A new system developed by MIT-spun startup Mantel promises a fresh way to cut industrial CO₂ emissions, without dragging down energy efficiency, tells MIT News.
At the heart of Mantel’s technology is a molten salt, lithium-sodium ortho-borate, which absorbs more than 95% of CO₂ emissions from high-temperature sources such as furnaces, kilns, boilers, and industrial stacks. Unlike traditional solid sorbents, this liquid salt remains stable over hundreds to thousands of capture-release cycles, because it avoids cracking or degradation under thermal stress.

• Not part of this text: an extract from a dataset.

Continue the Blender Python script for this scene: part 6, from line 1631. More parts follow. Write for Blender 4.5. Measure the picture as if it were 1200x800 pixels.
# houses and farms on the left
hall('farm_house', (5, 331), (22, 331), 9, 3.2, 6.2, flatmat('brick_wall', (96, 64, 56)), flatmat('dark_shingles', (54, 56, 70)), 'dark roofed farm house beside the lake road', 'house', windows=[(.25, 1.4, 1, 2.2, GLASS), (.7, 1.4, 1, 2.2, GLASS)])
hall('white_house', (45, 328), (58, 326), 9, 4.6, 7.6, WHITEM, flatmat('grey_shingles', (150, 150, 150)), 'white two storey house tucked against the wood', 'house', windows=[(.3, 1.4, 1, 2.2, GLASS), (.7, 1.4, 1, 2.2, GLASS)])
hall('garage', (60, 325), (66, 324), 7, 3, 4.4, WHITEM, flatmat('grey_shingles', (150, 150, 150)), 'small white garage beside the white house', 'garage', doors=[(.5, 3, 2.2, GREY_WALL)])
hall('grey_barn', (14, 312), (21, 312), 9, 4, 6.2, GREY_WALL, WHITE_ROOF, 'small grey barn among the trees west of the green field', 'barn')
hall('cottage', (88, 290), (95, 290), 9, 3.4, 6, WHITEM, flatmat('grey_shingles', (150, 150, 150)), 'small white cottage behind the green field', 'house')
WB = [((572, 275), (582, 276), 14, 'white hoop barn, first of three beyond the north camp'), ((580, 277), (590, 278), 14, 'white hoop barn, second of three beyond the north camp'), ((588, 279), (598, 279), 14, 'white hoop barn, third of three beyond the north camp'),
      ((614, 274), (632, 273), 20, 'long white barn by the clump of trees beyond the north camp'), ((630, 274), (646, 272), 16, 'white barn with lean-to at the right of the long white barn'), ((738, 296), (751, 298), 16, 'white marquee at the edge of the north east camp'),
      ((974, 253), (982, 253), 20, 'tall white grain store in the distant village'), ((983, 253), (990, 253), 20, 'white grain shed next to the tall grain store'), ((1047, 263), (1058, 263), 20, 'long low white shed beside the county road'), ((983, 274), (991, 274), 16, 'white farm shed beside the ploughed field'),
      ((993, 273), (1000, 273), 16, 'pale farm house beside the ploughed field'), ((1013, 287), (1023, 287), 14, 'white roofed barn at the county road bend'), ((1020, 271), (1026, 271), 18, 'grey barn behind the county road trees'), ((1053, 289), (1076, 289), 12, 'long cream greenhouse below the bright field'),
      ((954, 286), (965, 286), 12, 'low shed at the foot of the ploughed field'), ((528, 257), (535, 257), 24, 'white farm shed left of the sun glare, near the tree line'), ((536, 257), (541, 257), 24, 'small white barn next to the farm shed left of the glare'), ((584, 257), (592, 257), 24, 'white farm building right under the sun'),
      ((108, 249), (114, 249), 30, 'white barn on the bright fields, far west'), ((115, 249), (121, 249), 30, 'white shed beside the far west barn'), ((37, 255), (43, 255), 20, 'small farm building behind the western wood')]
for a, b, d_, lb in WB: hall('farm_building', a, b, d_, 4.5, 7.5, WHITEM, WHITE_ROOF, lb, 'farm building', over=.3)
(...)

That alone marks a breakthrough. But Mantel adds another twist: rather than simply scrubbing CO₂ for disposal or sequestration, the system recovers waste heat to generate steam, a widely used energy carrier in many industrial processes. This combined capture-and-reuse design reduces the net energy consumption of CO₂ capture to just 3% of what conventional systems require.
Mantel’s setup is modular and retrofittable, meaning existing factories, such as cement, steel, pulp, oil, and gas, among others, can integrate it without rebuilding entire production lines. The startup is already rolling out a larger pilot plant in collaboration with a factory in Quebec, and is engaging with nearly 100 industrial partners globally for future deployment.
For the climate and industrial sectors, this matters because it takes carbon capture from a niche remedy to a practical, scalable tool. Mantel turns a costly waste-management step into a revenue-generating process. Factories don’t just waste CO₂; they capture it, reduce emissions, and recoup energy value.
For engineers, policymakers, and sustainability-driven businesses, such dual-purpose systems could tilt the balance in favor of widespread carbon-capture adoption, especially in “hard-to-decarbonize” heavy-industry sectors.